A reelected Cardoso government will have to produce a
credible fiscal reform package within weeks if not days to stem
a steady outflow of dollars that has slashed Brazil's foreign
exchange reserves from $75 billion about two months ago to
about $45 billion currently, economists and investors said.
"Cardoso's victory was largely priced into the market. So
people have been selling into any strength in prices," said
Michael Casey, portfolio manager at Federated Investors.
Brazil's benchmark "C" bonds slid by 1-5/8 early Monday in
New York amid a broad decline in key stock markets around the
globe. Meanwhile, the benchmark 48-hour Mexican peso was
weaker at 10.23 pesos per dollar from Friday's close of 10.18.

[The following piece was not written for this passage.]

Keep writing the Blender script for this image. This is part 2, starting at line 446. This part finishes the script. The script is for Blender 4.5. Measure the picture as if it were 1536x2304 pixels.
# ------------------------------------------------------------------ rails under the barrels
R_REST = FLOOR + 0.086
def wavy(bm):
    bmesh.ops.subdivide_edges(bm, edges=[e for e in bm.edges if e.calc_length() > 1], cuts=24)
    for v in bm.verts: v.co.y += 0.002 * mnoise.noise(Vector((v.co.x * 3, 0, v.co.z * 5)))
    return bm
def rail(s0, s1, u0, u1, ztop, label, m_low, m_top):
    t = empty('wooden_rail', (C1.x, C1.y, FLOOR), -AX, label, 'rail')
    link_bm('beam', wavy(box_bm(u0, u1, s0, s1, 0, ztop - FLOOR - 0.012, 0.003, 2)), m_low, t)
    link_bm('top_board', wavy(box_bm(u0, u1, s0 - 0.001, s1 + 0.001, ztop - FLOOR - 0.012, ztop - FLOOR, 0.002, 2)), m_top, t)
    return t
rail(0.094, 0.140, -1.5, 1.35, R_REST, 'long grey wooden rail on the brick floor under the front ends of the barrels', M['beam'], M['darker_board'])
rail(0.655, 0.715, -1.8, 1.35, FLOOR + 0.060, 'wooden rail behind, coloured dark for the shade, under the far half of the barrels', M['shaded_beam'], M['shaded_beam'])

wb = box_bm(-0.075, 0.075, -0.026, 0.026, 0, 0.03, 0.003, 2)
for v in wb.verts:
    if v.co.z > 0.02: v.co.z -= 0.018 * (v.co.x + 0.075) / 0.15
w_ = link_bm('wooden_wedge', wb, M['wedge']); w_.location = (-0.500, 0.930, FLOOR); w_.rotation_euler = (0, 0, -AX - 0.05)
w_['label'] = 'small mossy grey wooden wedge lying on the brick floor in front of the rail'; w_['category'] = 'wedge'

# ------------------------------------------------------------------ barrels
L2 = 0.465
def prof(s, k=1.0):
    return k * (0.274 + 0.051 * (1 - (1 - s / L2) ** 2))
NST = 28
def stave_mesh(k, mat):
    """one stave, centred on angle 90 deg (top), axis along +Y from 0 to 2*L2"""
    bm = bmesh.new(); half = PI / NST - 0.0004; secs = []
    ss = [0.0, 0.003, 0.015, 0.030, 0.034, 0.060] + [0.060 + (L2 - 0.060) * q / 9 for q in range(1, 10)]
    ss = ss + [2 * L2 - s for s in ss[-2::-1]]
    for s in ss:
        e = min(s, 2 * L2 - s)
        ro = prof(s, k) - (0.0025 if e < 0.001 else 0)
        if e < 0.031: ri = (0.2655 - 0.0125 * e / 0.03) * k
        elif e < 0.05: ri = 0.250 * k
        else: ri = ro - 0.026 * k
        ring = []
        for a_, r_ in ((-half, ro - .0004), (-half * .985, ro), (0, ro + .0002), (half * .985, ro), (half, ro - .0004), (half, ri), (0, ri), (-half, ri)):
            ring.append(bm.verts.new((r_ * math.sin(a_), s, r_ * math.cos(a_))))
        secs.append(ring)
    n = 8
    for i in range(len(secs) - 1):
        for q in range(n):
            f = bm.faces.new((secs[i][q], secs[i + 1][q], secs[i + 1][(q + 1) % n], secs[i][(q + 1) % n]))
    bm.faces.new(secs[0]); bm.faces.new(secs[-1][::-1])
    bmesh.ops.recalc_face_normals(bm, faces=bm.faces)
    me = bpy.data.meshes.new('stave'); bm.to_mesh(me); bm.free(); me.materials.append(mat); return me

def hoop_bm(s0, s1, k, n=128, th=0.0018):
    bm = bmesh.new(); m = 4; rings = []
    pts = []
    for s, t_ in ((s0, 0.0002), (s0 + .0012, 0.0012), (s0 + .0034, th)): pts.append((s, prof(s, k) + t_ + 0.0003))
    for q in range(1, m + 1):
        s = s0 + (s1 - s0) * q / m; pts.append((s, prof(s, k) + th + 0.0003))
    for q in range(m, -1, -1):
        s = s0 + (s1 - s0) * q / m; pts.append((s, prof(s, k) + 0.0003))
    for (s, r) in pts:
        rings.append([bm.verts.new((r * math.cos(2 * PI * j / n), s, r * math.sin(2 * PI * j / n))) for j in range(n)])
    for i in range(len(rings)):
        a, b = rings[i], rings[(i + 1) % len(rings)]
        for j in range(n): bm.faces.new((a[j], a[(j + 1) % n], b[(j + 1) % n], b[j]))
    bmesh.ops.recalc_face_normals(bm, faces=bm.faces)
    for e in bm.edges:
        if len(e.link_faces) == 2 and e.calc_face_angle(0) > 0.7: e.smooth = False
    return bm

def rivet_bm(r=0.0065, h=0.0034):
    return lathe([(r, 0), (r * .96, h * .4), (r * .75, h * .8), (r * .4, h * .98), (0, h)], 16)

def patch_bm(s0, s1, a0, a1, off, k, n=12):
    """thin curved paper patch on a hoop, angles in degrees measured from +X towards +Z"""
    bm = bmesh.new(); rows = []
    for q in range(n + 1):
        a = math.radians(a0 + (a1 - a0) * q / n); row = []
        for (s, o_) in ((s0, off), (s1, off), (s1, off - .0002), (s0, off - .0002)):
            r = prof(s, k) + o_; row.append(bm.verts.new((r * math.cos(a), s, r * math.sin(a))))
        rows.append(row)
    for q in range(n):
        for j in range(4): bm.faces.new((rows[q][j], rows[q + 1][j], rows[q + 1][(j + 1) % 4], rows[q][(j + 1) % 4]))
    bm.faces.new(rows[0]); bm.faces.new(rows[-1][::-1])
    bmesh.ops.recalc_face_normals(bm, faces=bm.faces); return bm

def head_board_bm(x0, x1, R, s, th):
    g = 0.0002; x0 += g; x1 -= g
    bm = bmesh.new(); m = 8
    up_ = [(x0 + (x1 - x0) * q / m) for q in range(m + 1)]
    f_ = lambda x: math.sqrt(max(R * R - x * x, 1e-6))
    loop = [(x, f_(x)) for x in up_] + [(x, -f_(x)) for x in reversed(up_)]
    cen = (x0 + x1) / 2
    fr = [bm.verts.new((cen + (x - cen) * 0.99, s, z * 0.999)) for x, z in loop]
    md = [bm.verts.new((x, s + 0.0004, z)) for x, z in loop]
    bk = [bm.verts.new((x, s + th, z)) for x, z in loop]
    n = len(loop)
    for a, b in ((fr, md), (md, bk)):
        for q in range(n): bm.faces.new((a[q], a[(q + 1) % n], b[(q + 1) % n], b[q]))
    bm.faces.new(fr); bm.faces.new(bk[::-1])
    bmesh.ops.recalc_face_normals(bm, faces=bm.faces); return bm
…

As the Brazilian real trades within a crawling peg, traders
often use the freely-convertible Mexican peso as a gauge of
broad market sentiment on Latin American currencies.
In Washington, Brazil central bank president Gustavo Franco
said he saw Brazil reaching an agreement with the International
Monetary Fund on a contingency credit facility.
His remarks reinforced market perception that the United
States, the IMF and other multilateral agencies will provide
the necessary financial framework to help Brazil defend the
real in the weeks ahead before a fiscal package is announced.
"The multilateral agencies and the international community
(of Group of Seven countries) realize that if there is one
place where they have to take a stand -- a fort that they have
to hold up -- it is in Brazil," said Rafael de la Fuente,
economist at Paribas Securities.
Yet, the support of mighty international lenders will
merely buy Brazil a little time, according to some investors.
"Feeding more money to Brazil is not the solution. The
problem is that historically, comments by Brazil that they are
addressing the issue have been to no avail," said Hari
Hariharan, portfolio manager at Santander New World
Investments.
"This time, they need to take some tough measures to cut
the twin fiscal and current account deficits, and they need to
follow through," he said.
Any new financial reform package must include rolling over
Brazil's huge domestic debt, investors said.
"The key question here is whether Brazil can sell local
currency securities at an interest rate which will not send
them the Russia way and at the same time ensure that investors
are getting a fair return on investments," said Santander's
Hariharan.
Russia defaulted on domestic debt two months ago after
interest rates on local bonds escalated to nearly 150 percent
amid a sharp drop in investor confidence.
Brazil, Latin America's largest economy, is seen as the
linchpin of stability in Latin America.
G-7 countries have supported the Cardoso government's
strong defense of the real amid fears that a devaluation of the
real would trigger a round of competitive devaluations in the
region.
Investors warned Monday that Brazil will have to repair its
financial house amid intense global market uncertainty. With
banks struggling with losses from exposures to other risky
investments, such as hedge fund lending, the availability of
external capital to Brazil and other emerging market countries
will be limited.
Faced with a credit crunch abroad, Brazil will have to make
tougher choices at home. These tough fiscal measures such as
government spending cuts could impair domestic demand and throw
Brazil in a recession, economists warned. But it is a price the
Cardoso government may have to pay to avoid rampant inflation
and chronic budgetary deficits, economists said.